Não, isto não é sobre os três políticos que nos colocam em perigo. Os três, juntos, formam uma letra só.

“A” é a justiça, “B” são estes políticos, “C” somos nós. Estão, estamos, com as armas apontadas uns aos outros. Ninguém quer perecer. Aqui existe uma solução: que seja a justiça e que sejamos nós a disparar primeiro e que o façamos em conjunto e na mesma direção. São eles que devem cair. É a boa forma de sair deste impasse. A justiça não pode ser inimiga do povo e o povo precisa da justiça. A luta não deve ser entre “A” e “C”.
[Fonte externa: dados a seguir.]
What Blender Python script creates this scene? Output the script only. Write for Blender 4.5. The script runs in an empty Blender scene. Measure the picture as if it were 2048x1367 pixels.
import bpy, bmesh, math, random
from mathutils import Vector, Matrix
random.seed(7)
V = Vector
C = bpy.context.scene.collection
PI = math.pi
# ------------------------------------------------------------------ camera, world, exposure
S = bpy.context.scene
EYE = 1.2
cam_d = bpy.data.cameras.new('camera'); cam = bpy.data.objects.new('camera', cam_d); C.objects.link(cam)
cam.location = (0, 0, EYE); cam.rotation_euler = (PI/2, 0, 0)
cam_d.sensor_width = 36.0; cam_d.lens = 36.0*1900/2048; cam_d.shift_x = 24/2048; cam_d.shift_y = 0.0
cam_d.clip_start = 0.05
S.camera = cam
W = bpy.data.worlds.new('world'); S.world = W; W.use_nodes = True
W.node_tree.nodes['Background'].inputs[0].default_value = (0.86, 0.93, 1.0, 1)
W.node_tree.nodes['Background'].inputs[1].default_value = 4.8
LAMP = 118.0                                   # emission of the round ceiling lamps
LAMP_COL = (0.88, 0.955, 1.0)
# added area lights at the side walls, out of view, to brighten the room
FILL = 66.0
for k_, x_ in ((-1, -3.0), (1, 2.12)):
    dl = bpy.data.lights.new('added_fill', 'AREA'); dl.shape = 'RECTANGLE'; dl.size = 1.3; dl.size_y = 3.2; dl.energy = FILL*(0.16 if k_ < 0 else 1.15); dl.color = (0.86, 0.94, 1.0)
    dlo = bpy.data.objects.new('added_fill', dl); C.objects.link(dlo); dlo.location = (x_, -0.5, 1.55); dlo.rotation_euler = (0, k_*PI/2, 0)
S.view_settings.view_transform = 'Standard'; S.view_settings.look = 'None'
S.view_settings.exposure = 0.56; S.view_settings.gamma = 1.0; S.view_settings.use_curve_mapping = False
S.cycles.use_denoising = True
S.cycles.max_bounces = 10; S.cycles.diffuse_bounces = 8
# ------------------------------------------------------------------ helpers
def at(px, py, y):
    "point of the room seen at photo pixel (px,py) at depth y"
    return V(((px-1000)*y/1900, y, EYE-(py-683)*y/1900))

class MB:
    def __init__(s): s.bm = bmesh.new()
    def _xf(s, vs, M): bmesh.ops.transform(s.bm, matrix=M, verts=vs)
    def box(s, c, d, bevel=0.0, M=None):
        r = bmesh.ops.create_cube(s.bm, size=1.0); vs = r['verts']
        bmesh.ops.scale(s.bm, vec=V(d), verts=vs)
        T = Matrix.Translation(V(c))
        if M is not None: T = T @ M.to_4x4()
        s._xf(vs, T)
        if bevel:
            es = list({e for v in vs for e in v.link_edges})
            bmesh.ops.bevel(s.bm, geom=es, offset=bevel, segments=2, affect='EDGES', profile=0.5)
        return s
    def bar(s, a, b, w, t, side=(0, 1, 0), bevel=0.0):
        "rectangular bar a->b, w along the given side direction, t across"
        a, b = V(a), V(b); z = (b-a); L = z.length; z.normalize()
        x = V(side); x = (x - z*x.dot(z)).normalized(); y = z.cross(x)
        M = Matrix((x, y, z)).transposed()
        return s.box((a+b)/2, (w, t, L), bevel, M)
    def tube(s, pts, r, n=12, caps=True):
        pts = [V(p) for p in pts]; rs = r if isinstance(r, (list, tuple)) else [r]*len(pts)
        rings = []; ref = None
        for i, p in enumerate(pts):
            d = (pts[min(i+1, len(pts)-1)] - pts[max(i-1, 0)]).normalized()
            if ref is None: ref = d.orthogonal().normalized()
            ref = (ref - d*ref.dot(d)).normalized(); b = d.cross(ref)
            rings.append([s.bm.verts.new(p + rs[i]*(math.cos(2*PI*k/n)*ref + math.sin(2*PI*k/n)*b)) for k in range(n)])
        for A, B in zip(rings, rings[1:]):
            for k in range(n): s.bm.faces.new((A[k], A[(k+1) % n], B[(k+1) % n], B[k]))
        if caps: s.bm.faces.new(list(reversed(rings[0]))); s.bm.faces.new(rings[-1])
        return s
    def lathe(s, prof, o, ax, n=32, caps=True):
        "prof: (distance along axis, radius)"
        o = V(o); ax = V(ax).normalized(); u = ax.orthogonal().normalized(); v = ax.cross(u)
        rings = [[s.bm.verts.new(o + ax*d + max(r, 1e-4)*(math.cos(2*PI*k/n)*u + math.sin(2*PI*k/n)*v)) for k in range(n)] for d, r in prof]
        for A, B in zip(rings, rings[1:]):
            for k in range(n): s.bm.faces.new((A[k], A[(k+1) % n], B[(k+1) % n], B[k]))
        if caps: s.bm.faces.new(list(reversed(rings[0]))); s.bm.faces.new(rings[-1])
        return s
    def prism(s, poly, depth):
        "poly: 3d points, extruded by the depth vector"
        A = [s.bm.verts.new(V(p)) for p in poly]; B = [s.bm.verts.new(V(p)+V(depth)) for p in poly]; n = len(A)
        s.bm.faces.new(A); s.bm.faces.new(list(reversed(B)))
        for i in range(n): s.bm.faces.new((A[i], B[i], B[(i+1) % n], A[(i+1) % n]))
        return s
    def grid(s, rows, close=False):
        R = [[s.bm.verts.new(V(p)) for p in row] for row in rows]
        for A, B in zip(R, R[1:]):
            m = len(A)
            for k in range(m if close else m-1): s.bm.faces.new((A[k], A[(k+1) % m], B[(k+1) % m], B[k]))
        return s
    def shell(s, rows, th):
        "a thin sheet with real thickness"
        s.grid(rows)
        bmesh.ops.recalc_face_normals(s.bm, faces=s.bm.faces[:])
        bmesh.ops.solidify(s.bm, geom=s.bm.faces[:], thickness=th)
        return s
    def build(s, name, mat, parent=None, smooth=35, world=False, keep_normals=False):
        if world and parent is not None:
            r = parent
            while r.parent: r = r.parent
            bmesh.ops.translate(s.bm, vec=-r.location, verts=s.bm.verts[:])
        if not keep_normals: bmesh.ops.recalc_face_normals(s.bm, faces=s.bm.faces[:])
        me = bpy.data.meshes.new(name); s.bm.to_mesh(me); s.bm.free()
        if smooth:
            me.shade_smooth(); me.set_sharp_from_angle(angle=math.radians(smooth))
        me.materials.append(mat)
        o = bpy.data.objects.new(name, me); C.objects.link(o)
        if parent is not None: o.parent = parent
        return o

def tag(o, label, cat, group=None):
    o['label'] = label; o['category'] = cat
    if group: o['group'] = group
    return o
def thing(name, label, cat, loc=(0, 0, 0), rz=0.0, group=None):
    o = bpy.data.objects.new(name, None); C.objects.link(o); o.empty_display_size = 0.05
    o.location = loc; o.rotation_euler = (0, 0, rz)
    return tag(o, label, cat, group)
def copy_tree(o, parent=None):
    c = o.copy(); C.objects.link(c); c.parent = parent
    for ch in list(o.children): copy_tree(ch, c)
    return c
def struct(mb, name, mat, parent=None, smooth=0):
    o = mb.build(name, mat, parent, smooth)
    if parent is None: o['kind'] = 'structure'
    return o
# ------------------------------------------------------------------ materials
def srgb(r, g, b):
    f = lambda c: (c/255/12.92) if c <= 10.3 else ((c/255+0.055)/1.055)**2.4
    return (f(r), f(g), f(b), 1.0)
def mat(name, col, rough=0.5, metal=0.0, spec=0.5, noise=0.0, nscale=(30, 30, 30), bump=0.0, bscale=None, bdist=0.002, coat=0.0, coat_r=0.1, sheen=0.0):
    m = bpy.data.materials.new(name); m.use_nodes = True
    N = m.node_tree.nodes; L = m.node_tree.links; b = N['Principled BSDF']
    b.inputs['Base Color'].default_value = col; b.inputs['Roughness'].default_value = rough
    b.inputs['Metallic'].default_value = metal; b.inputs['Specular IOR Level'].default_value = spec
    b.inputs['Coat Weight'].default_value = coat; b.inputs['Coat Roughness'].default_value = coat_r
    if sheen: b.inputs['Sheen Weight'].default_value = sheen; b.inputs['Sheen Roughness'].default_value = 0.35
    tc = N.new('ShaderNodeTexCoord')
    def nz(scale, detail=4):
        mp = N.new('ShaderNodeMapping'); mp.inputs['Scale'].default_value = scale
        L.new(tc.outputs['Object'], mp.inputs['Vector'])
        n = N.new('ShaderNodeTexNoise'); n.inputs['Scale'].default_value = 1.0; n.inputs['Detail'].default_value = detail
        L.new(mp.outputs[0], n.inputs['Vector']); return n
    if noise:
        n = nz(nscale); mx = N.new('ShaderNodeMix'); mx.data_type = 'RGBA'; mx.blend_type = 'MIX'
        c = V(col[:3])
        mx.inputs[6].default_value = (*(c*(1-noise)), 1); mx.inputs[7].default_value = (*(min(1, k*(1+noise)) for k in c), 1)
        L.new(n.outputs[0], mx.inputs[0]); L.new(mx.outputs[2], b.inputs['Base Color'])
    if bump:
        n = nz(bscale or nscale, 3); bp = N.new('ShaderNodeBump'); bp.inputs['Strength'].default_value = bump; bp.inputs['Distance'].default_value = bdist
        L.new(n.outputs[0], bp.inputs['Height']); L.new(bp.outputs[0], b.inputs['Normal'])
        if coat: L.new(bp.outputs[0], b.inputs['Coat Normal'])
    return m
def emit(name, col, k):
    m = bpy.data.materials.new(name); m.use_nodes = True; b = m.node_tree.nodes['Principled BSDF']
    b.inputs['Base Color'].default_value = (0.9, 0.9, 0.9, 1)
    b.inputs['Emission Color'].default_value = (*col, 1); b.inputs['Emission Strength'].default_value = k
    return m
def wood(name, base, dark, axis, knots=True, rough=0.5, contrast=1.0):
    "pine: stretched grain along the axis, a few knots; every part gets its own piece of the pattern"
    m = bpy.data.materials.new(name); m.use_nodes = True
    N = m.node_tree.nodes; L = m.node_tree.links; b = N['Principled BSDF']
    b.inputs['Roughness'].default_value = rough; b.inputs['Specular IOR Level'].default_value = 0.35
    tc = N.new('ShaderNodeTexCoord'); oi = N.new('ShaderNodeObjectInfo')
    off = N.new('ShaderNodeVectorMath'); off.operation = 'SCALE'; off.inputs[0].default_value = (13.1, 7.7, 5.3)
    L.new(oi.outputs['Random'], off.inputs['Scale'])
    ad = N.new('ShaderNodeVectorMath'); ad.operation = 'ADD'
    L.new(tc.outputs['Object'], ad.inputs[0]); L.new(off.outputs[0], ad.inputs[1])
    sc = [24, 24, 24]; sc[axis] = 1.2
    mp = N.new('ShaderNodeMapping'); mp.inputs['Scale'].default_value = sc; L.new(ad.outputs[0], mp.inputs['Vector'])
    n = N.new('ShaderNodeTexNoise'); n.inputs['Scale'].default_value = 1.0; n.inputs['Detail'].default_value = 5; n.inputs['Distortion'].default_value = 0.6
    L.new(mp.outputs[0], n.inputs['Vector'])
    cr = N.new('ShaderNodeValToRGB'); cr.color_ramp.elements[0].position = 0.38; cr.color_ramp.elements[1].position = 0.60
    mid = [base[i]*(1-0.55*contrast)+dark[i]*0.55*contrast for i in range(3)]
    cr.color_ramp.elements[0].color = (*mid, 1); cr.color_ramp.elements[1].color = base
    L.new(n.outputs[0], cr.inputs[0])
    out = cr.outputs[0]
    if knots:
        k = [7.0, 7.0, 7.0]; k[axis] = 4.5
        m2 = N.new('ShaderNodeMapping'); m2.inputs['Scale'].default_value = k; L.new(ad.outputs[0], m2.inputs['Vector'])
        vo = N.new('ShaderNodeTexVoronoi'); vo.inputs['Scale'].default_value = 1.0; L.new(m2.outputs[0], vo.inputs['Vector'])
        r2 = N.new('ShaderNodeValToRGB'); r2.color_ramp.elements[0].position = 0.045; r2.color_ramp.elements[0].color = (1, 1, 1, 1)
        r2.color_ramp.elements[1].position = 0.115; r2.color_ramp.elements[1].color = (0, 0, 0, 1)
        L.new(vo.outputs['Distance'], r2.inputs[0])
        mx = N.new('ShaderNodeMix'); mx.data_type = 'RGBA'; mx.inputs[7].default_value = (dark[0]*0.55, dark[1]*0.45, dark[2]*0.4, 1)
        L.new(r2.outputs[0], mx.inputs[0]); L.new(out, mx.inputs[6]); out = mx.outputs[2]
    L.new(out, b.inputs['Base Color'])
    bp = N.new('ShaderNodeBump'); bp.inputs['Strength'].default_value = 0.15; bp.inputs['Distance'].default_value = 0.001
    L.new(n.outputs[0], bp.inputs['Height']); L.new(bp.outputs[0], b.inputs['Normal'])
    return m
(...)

Em conjunto deveremos obliterar os políticos que não cumprem a lei e que não honram os princípios democráticos. Este trio é a concretização da pior forma de fazer política. Existe esquerda séria, existe direita séria e um longo caminho para andar. Vejamos ainda um outro aspecto: nenhum deles, neste aspecto interessa sobretudo Rui Rio e André Ventura, têm propostas e soluções para os problemas dos portugueses. Com André Ventura a coisa é ridiculamente evidente: apontar o dedo a alguma corrupção e aceitar outra, castigar a comunidade de etnia cigana e castrar pedófilos não vai fazer grande coisa pelo país e pelos portugueses. Com tão pouco nem os de bem se safam.

André Ventura ontem, ladeado por um número incompreensível de seguranças, foi do Príncipe Real ao Rossio segurando uma faixa que tinha escrito “Chega ou Morte”. Uma notável mensagem política.

Mas André, “ainda não é o fim nem o princípio do mundo calma é apenas um pouco tarde”.